Há ainda outras questões a colocar, sendo esta referente a eventuais efeitos perversos destas salvaguardas que o PCP acrescenta à redacção actual do artigo 185.° De facto, depreende-se do texto actual deste preceito que o Governo é um órgão de soberania que tem por tarefa fundamental a condução da política geral e ser o órgão superior da Administração Pública, isto é, extrai-se desta formulação uma interpretação que assinala primeiramente ao Governo uma função política e administrativa, que não uma função legislativa de primeira água. Direi ainda que se depreende que esta redacção está combinada com aquilo que a Constituição pretendeu salvaguardar em primeira mão, ou seja, o primado legislativo da Assembleia da República.

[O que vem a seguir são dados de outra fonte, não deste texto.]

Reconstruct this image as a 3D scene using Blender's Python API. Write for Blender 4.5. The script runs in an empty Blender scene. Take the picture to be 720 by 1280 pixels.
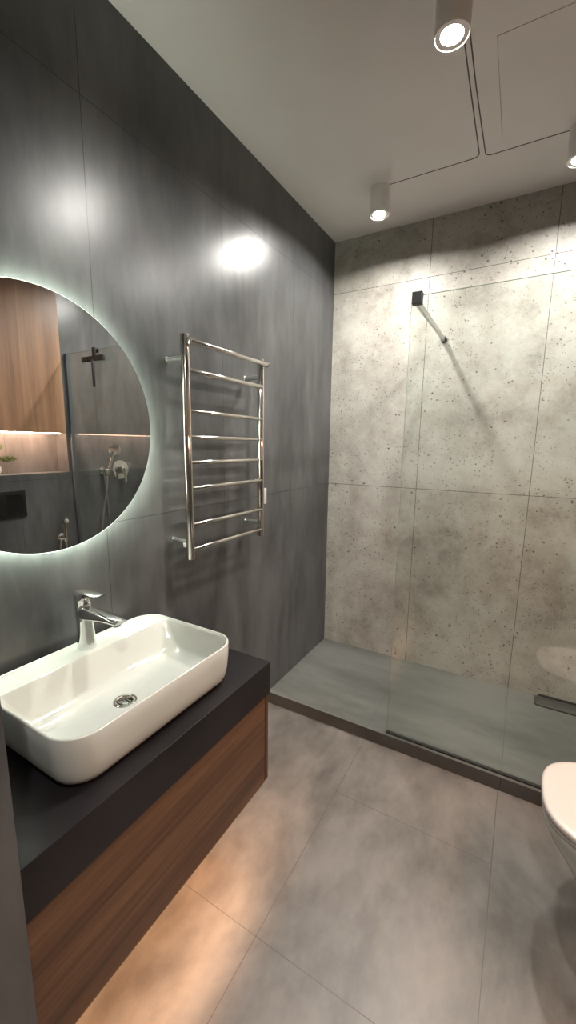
import bpy, bmesh, math, random
from mathutils import Vector, Matrix
C = bpy.context.scene.collection
random.seed(7)
PI = math.pi

# ------------------------------------------------------------ camera
cam_d = bpy.data.cameras.new('camera'); cam = bpy.data.objects.new('camera', cam_d); C.objects.link(cam)
rv = Vector((0.86484565, 0.50189759, 0.01186669)); uv_ = Vector((-0.09283315, 0.13664681, 0.98626044)); fv = Vector((-0.49338019, 0.85406467, -0.16477114))
m = Matrix(((rv.x, uv_.x, -fv.x, 1.149636), (rv.y, uv_.y, -fv.y, -2.540179), (rv.z, uv_.z, -fv.z, 1.458638), (0, 0, 0, 1)))
cam.matrix_world = m
cam_d.sensor_fit = 'VERTICAL'; cam_d.sensor_height = 36; cam_d.lens = 507.32 / 1280 * 36
cam_d.clip_start = 0.02
bpy.context.scene.camera = cam
# ------------------------------------------------------------ world, exposure
w = bpy.data.worlds.new('world'); bpy.context.scene.world = w; w.use_nodes = True
w.node_tree.nodes['Background'].inputs[0].default_value = (0.8, 0.85, 1, 1)
w.node_tree.nodes['Background'].inputs[1].default_value = 0.02
vs = bpy.context.scene.view_settings
vs.view_transform = 'Standard'; vs.look = 'None'; vs.gamma = 1; vs.use_curve_mapping = False
vs.exposure = 0.34
SPOT_W = 8.5          # each ceiling downlight
SPOT_COL = (1.0, 0.96, 0.90)
LAMPS = [(0.415, -0.400), (0.865, -1.170), (1.230, -0.400), (1.32, -2.78)]

# ------------------------------------------------------------ helpers
def link(o, parent=None):
    C.objects.link(o)
    if parent:
        o.parent = parent
        o.matrix_parent_inverse = Matrix.Translation(-Vector(parent.location))
    return o
def obj(name, bm, mats, parent=None, smooth=False):
    me = bpy.data.meshes.new(name)
    bmesh.ops.recalc_face_normals(bm, faces=bm.faces[:])
    bm.to_mesh(me); bm.free()
    for mm in (mats if isinstance(mats, (list, tuple)) else [mats]): me.materials.append(mm)
    if smooth:
        for p in me.polygons: p.use_smooth = True
        me.set_sharp_from_angle(angle=math.radians(smooth if smooth is not True else 40))
    return link(bpy.data.objects.new(name, me), parent)
def thing(name, label, cat, loc=(0, 0, 0), group=None):
    o = bpy.data.objects.new(name, None); C.objects.link(o); o.location = loc; o.empty_display_size = .05
    o['label'] = label; o['category'] = cat
    if group: o['group'] = group
    return o
def tag(o, label, cat, group=None):
    o['label'] = label; o['category'] = cat
    if group: o['group'] = group
    return o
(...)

Deste modo, pergunto-lhe se não será que com esta salvaguarda, inserta nesta nova redacção, o PCP não pretende, de modo imprudente, equiparar a função legislativa do Governo ao lado da função legislativa da Assembleia da República. Isto é, esta necessidade de demarcação não pressupõe, de certo modo, uma promoção automática da função legislativa do Governo? Pergunto isto, porque quando o PCP pretende inserir aqui estas alterações entende-se, ou é fácil depreender, que pretende acautelar os outros órgãos de soberania em face do Governo. Não será assim que o PCP vai conseguir o contrário ao demarcar o Governo desses mesmos órgãos, insinuando, do ponto de vista de uma certa interpretação do artigo, uma competência básica equivalente, nomeadamente no que respeita à Assembleia da República, e, neste caso, uma competência legislativa equivalente?